When the book is completed hopefully next year, I will continue studying gender and representation, Gender, Biography and Media Culture, and Gender and Cultural Production through the works of North American writers, journalists and intellectuals who lived in Mexico during the 20s and 30s such as Alma Reed, Frances Toor, Anita Brenner, the Greenwood sisters, Katherine Anne Porter, just to name a few. I have explored and will continue to explore studies on cultural anthropology, media feminist studies, feminist photography, feminism and documentary, gender and latin american cinema, and latino cultural production.

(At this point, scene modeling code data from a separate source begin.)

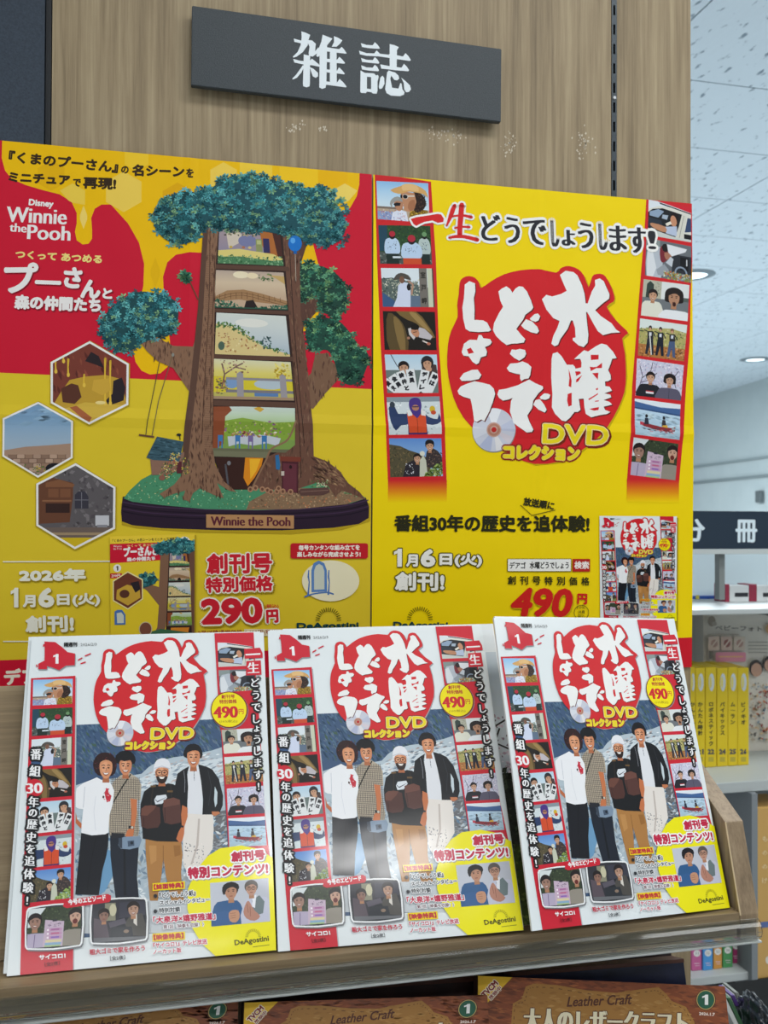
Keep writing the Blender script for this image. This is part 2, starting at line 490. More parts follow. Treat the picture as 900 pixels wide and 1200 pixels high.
# wood wall behind the posters
px_l, px_s0, px_s1, px_r = at(59, 300, 0)[0], at(716.3, 120, 0)[0], at(722.8, 120, 0)[0], at(809.5, 300, 0)[0]
wb = struct(box('wall_back', (-.75, .012, 0), (px_r-.002, .03, CEIL), M_HOLE))
pn = box('panel', (px_l, -0.0, .02), (px_s0, .011, CEIL-.002), M_WOODV, wb, .0006)
pn = box('panel', (px_s1, -0.0, .02), (px_r, .011, CEIL-.002), M_WOODV, wb, .0006)
box('column_board', (-.7, -.003, .02), (px_l-.0075, .011, CEIL-.002), M_BLACK, wb, .0005)
box('trim_bar', (px_l-.0065, .001, .02), (px_l-.001, .011, CEIL-.002), mat('black_trim', '#14171a', .5), wb)
# faint glue marks left on the veneer, part of its wear
mk = bmesh.new(); rnd = random.Random(4)
for cx_, cy_, n_, sx, sy in ((512, 157, 26, 16, 8), (535, 158, 22, 10, 9), (596, 170, 34, 7, 14), (683, 170, 46, 12, 16), (345, 149, 18, 12, 5), (376, 151, 10, 8, 4)):
    for k in range(n_):
        p = at(cx_+rnd.gauss(0, sx*.5), cy_+rnd.gauss(0, sy*.5), -.0002); r = rnd.uniform(.0004, .0013)
        vs = [mk.verts.new((p[0]+r*a, -.0002, p[2]+r*b)) for a, b in ((-1, -.3), (.2, -1.6), (1, .2), (.1, 1.4))]
        mk.faces.new(vs)
o = bm_obj('glue_residue', mk, mat('glue', '#cfc4ae', .6), wb); o['kind'] = 'stuff'
# slotted upright between the two panels
su = empty('slotted_upright', (float((px_s0+px_s1)/2), 0, .02), 'black slotted metal upright set between the two wood panels above the posters', 'shelf upright')
sx0, sx1 = px_s0+.0003, px_s1-.0003; sc = (sx0+sx1)/2
bm = bmesh.new()
zt_ = CEIL-.01; pitch = .02472
z00 = at(719, 12, 0)[2]
zs = [z00+pitch*(k-30) for k in range(0, 75) if z00+pitch*(k-30)+.02 < zt_ and z00+pitch*(k-30) > .05]
w_ = sx1-sx0; hw = .0014
box_bm(bm, (-w_/2, -.0005, 0), (-hw, .004, zt_-.02)); box_bm(bm, (hw, -.0005, 0), (w_/2, .004, zt_-.02))
prev = 0
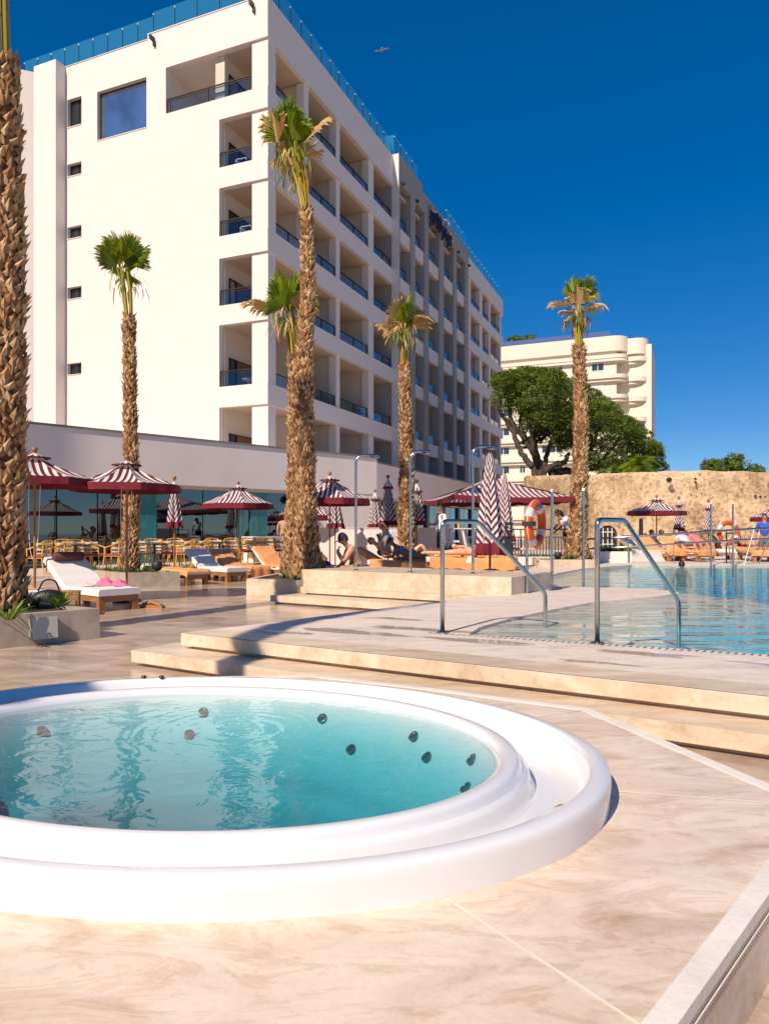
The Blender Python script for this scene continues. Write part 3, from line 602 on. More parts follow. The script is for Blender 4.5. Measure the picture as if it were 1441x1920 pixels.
for i in range(1,6):
    z=BT[i]
    for a,b in((.78,3.44),(3.94,6.92),(7.4,11.14),(11.92,LE-.02)): rail_x(a,b,z,-.2)
    for a,b in zip(piers,piers[1:]):
        rail_x(a[1]+.01,a[1]+(b[0]-a[1])*.62,z-.36,p-.14,.68,1)
    for a,b in((30.7,32.2),(33.05,35.85),(36.95,39.15),(39.95,RE-1)): rail_x(a,b,z,-.2,.62,2)
for a,b in zip(piers,piers[1:]):
    m=MB(); m.face([HL(-1.2,a[1],BT[1]-.3),HL(-1.2,b[0],BT[1]-.3),HL(-1.2,b[0],22.7),HL(-1.2,a[1],22.7)]); m.build('top_floor_glazing',M_RAILG,hotel)
def rail_y(x0,x1,z,n=1):
    m=MB(); y=.09; h=.72
    hbox(m,x0,x1,y-.03,y+.03,z+h-.05,z+h); hbox(m,x0,x1,y-.02,y+.02,z+h-.14,z+h-.11)
    for k in range(n+1): xx=x0+(x1-x0)*k/n; hbox(m,max(x0,xx-.03),min(x1,xx+.03),y-.028,y+.028,z,z+h-.05)
    hbox(m,x0+.14,x0+.18,y-.02,y+.02,z,z+h-.14)
    f=m.build('balcony_railing',M_DKMETAL,hotel)
    m=MB(); m.face([HL(x0+.2,y,z+.02),HL(x1-.05,y,z+.02),HL(x1-.05,y,z+h-.16),HL(x0+.2,y,z+h-.16)]); m.build('glass',M_RAILG,f)
rail_y(XW+.03,XC-.02,BT[1],2)
for i in range(2,6): rail_y(XO+.03,XC-.02,BT[i],1)
# white balcony chairs and tables glimpsed behind the railings
for k,(x_,zf,lab) in enumerate(((-1.75,BT[2],'white tubular chair on the second highest small balcony of the sunlit facade'),(-1.5,BT[3],'white curved chair on the third highest small balcony of the sunlit facade'),(-1.45,BT[5],'small white round table on the lower balcony of the sunlit facade'))):
    m=MB(); zf_=zf-.05
    if k<2:
        for yy in(.5,1.0): m.tube(curve_pts([(-.25,yy,-.0),(-.25,yy,.5),(.05,yy,.52),(.3,yy,.5),(.3,yy,.0)],3),.028,6)
        m.box((-.22,.5,.24),(.28,1.0,.28)); m.box((-.25,.5,.3),(-.2,1.0,.54))
    else: m.lathe([(.001,.45),(.32,.45),(.32,.41),(.04,.40),(.04,.0),(.2,-.0)],(0,.7,0),16)
    o=m.build('balcony_chair' if k<2 else 'balcony_table',M_WHITE,None); o.location=HO+HL(x_,.0,zf_); o.rotation_euler=(0,0,R(-22)); tag(o,lab,'chair' if k<2 else 'table')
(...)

My husband Luis, also a Professor, and my son Gabriel (14 years old), as well as my daughter Paula (12 years old) have been a constant source of support, care, love, encouragement, and faithfull e-mail companions, reminding me that an incredible man, son of a Mexican railroad worker, whose mother only had the chance to go through third grade, was able to come to this country to get a doctorate twenty five years ago thanks to the support of a unique and wonderful person who believed in him, in his incredible endurance, and in his untamed passion for knowledge, as you have believed in me, and in my research project. I can not deny, that his endless passion for learning and for teaching has inspired me to be, to dream, and to believe in what Rosario Castellanos has stated in her poem, the fact that "there has to be another way, another way to be [a woman]."

This morning, not having enough words to convey the meaning of this privilege, and being aware of the limits of language, I would like to express my gratitude to the AAUW Educational Foundation for making this first sabbatical a reality after eleven years of teaching.

At this moment, I can only say to you with my mind and with my heart, that I am aware that privilege, responsibility, and opportunity, bring always along with them commitment, dedication, and the conviction that the passion to understand gender and knowledge needs to be translated into social justice, education, and equality for women.